__Exercise prompt__: Extract the lines from the start through the line that holds "sin, cos = math.sin, math.cos", both included, omitting all images.

__Data segment__:

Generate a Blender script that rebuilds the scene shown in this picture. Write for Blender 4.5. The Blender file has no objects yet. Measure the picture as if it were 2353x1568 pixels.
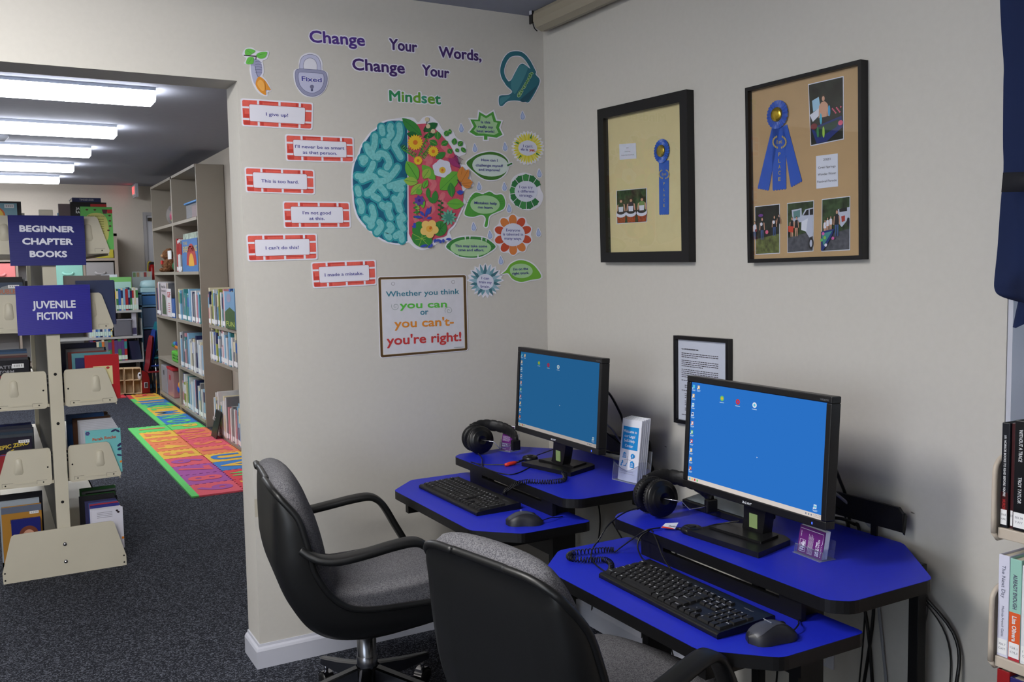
import bpy, bmesh, math, random
from mathutils import Vector, Matrix
random.seed(7)
scn = bpy.context.scene
COL = scn.collection
pi = math.pi
sin, cos = math.sin, math.cos

# ---------------------------------------------------------------- camera
IW, IH = 2353, 1568
FPX = 2124.2
CAM = Vector((-1.98948, -3.22061, 1.4))
CR = Vector((0.86963, -0.4934, -0.017287)).normalized()
CF = Vector((0.490733, 0.867703, -0.079202)).normalized()
CU = CR.cross(CF).normalized()
camd = bpy.data.cameras.new('camera')
camd.sensor_width = 36.0
camd.lens = FPX / IW * 36.0
camd.clip_start = 0.02
cam = bpy.data.objects.new('camera', camd)
COL.objects.link(cam)
cam.matrix_world = Matrix(((CR.x, CU.x, -CF.x, CAM.x), (CR.y, CU.y, -CF.y, CAM.y), (CR.z, CU.z, -CF.z, CAM.z), (0, 0, 0, 1)))
scn.camera = cam

# ---------------------------------------------------------------- world, daylight, lamps, exposure
world = bpy.data.worlds.new('overcast_day')
scn.world = world
world.use_nodes = True
bg = world.node_tree.nodes['Background']
bg.inputs['Color'].default_value = (0.90, 0.94, 1.0, 1)
bg.inputs['Strength'].default_value = 4.2
scn.view_settings.view_transform = 'Standard'
scn.view_settings.look = 'None'
scn.view_settings.gamma = 1.0
scn.view_settings.exposure = 0.6
EXPO = 0.6
TUBE_BACK = 13.5      # emission of the fluorescent diffusers in the far room
TUBE_NEAR = 44.0       # emission of the fluorescent diffusers in this room
try:
    scn.cycles.max_bounces = 8
    scn.cycles.diffuse_bounces = 5
    scn.cycles.caustics_reflective = False
    scn.cycles.caustics_refractive = False
    scn.cycles.sample_clamp_indirect = 6.0
except Exception:
    pass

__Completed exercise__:
Generate a Blender script that rebuilds the scene shown in this picture. Write for Blender 4.5. The Blender file has no objects yet. Measure the picture as if it were 2353x1568 pixels.
import bpy, bmesh, math, random
from mathutils import Vector, Matrix
random.seed(7)
scn = bpy.context.scene
COL = scn.collection
pi = math.pi
sin, cos = math.sin, math.cos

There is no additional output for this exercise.